[Scripts that build scenes]
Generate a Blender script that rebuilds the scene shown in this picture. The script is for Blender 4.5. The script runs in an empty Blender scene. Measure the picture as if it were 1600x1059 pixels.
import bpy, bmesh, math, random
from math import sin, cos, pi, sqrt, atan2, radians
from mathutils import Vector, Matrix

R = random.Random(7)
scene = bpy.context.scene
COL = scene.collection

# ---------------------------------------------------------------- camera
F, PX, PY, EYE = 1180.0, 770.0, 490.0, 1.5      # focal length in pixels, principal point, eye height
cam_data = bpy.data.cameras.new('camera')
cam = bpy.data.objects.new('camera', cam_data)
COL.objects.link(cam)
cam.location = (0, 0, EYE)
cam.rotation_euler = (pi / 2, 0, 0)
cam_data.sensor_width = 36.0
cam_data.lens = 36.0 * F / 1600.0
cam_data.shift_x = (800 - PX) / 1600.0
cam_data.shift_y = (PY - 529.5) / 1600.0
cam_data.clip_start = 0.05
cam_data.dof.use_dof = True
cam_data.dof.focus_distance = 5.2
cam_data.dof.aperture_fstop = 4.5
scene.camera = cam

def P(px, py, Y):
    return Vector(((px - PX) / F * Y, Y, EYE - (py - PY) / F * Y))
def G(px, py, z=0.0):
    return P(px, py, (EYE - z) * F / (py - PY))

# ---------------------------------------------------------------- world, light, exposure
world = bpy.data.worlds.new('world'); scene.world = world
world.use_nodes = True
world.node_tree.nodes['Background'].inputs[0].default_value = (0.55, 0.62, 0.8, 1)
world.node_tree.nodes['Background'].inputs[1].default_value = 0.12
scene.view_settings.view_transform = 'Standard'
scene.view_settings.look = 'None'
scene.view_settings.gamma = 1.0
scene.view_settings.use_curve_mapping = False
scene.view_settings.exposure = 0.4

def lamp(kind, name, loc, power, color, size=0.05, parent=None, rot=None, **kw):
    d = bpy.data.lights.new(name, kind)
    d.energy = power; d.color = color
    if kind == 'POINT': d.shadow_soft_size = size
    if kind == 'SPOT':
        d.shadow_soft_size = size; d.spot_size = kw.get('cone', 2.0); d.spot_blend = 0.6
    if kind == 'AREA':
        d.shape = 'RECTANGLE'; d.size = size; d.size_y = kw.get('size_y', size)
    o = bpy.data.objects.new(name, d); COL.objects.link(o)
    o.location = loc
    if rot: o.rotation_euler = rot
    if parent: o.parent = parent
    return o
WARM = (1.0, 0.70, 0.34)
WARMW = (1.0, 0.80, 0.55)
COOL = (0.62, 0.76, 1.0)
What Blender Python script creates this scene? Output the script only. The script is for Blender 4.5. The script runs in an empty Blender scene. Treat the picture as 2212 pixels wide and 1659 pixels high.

EXERCISE PROMPT: Repeat the data in its entirety, character for character.

RESPONSE:
Generate a Blender script that rebuilds the scene shown in this picture. The script is for Blender 4.5. The script runs in an empty Blender scene. Measure the picture as if it were 1600x1059 pixels.
import bpy, bmesh, math, random
from math import sin, cos, pi, sqrt, atan2, radians
from mathutils import Vector, Matrix

R = random.Random(7)
scene = bpy.context.scene
COL = scene.collection

# ---------------------------------------------------------------- camera
F, PX, PY, EYE = 1180.0, 770.0, 490.0, 1.5      # focal length in pixels, principal point, eye height
cam_data = bpy.data.cameras.new('camera')
cam = bpy.data.objects.new('camera', cam_data)
COL.objects.link(cam)
cam.location = (0, 0, EYE)
cam.rotation_euler = (pi / 2, 0, 0)
cam_data.sensor_width = 36.0
cam_data.lens = 36.0 * F / 1600.0
cam_data.shift_x = (800 - PX) / 1600.0
cam_data.shift_y = (PY - 529.5) / 1600.0
cam_data.clip_start = 0.05
cam_data.dof.use_dof = True
cam_data.dof.focus_distance = 5.2
cam_data.dof.aperture_fstop = 4.5
scene.camera = cam

def P(px, py, Y):
    return Vector(((px - PX) / F * Y, Y, EYE - (py - PY) / F * Y))
def G(px, py, z=0.0):
    return P(px, py, (EYE - z) * F / (py - PY))

# ---------------------------------------------------------------- world, light, exposure
world = bpy.data.worlds.new('world'); scene.world = world
world.use_nodes = True
world.node_tree.nodes['Background'].inputs[0].default_value = (0.55, 0.62, 0.8, 1)
world.node_tree.nodes['Background'].inputs[1].default_value = 0.12
scene.view_settings.view_transform = 'Standard'
scene.view_settings.look = 'None'
scene.view_settings.gamma = 1.0
scene.view_settings.use_curve_mapping = False
scene.view_settings.exposure = 0.4

def lamp(kind, name, loc, power, color, size=0.05, parent=None, rot=None, **kw):
    d = bpy.data.lights.new(name, kind)
    d.energy = power; d.color = color
    if kind == 'POINT': d.shadow_soft_size = size
    if kind == 'SPOT':
        d.shadow_soft_size = size; d.spot_size = kw.get('cone', 2.0); d.spot_blend = 0.6
    if kind == 'AREA':
        d.shape = 'RECTANGLE'; d.size = size; d.size_y = kw.get('size_y', size)
    o = bpy.data.objects.new(name, d); COL.objects.link(o)
    o.location = loc
    if rot: o.rotation_euler = rot
    if parent: o.parent = parent
    return o
WARM = (1.0, 0.70, 0.34)
WARMW = (1.0, 0.80, 0.55)
COOL = (0.62, 0.76, 1.0)
What Blender Python script creates this scene? Output the script only. The script is for Blender 4.5. The script runs in an empty Blender scene. Treat the picture as 2212 pixels wide and 1659 pixels high.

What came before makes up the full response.